▶ **GIVEN MATERIAL**
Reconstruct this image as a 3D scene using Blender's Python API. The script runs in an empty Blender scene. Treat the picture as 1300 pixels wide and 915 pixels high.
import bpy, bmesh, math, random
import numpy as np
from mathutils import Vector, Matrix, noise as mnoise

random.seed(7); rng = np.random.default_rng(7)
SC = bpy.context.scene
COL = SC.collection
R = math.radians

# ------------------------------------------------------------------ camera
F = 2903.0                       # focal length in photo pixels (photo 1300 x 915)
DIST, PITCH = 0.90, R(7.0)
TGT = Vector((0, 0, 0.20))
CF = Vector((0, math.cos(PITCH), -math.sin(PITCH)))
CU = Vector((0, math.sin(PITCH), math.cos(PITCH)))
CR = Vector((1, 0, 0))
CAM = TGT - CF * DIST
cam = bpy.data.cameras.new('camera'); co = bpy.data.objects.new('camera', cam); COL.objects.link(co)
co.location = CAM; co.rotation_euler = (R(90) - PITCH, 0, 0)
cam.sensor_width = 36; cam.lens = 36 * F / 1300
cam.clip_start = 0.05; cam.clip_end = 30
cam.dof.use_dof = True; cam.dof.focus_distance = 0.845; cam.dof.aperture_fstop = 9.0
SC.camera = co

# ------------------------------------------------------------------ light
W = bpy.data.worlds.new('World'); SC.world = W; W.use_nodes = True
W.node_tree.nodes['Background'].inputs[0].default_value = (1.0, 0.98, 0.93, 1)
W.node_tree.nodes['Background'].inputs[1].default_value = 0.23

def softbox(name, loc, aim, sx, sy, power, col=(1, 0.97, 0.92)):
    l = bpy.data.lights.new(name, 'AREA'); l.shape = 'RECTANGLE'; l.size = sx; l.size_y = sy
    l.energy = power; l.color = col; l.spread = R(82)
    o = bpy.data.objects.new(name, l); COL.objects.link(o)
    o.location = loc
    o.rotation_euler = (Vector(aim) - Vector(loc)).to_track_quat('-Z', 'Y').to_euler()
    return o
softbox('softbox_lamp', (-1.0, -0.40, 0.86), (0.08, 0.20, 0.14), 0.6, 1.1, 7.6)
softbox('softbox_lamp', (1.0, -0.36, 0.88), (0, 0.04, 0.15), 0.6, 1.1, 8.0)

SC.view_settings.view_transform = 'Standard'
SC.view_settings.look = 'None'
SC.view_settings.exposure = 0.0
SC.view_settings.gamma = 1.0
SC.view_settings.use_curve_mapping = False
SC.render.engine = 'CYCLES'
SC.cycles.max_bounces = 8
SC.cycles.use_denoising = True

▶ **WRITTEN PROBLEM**
Write out the whole listing again. Match it word for word.

▶ **SOLUTION TO THIS TASK**
Reconstruct this image as a 3D scene using Blender's Python API. The script runs in an empty Blender scene. Treat the picture as 1300 pixels wide and 915 pixels high.
import bpy, bmesh, math, random
import numpy as np
from mathutils import Vector, Matrix, noise as mnoise

random.seed(7); rng = np.random.default_rng(7)
SC = bpy.context.scene
COL = SC.collection
R = math.radians

# ------------------------------------------------------------------ camera
F = 2903.0                       # focal length in photo pixels (photo 1300 x 915)
DIST, PITCH = 0.90, R(7.0)
TGT = Vector((0, 0, 0.20))
CF = Vector((0, math.cos(PITCH), -math.sin(PITCH)))
CU = Vector((0, math.sin(PITCH), math.cos(PITCH)))
CR = Vector((1, 0, 0))
CAM = TGT - CF * DIST
cam = bpy.data.cameras.new('camera'); co = bpy.data.objects.new('camera', cam); COL.objects.link(co)
co.location = CAM; co.rotation_euler = (R(90) - PITCH, 0, 0)
cam.sensor_width = 36; cam.lens = 36 * F / 1300
cam.clip_start = 0.05; cam.clip_end = 30
cam.dof.use_dof = True; cam.dof.focus_distance = 0.845; cam.dof.aperture_fstop = 9.0
SC.camera = co

# ------------------------------------------------------------------ light
W = bpy.data.worlds.new('World'); SC.world = W; W.use_nodes = True
W.node_tree.nodes['Background'].inputs[0].default_value = (1.0, 0.98, 0.93, 1)
W.node_tree.nodes['Background'].inputs[1].default_value = 0.23

def softbox(name, loc, aim, sx, sy, power, col=(1, 0.97, 0.92)):
    l = bpy.data.lights.new(name, 'AREA'); l.shape = 'RECTANGLE'; l.size = sx; l.size_y = sy
    l.energy = power; l.color = col; l.spread = R(82)
    o = bpy.data.objects.new(name, l); COL.objects.link(o)
    o.location = loc
    o.rotation_euler = (Vector(aim) - Vector(loc)).to_track_quat('-Z', 'Y').to_euler()
    return o
softbox('softbox_lamp', (-1.0, -0.40, 0.86), (0.08, 0.20, 0.14), 0.6, 1.1, 7.6)
softbox('softbox_lamp', (1.0, -0.36, 0.88), (0, 0.04, 0.15), 0.6, 1.1, 8.0)

SC.view_settings.view_transform = 'Standard'
SC.view_settings.look = 'None'
SC.view_settings.exposure = 0.0
SC.view_settings.gamma = 1.0
SC.view_settings.use_curve_mapping = False
SC.render.engine = 'CYCLES'
SC.cycles.max_bounces = 8
SC.cycles.use_denoising = True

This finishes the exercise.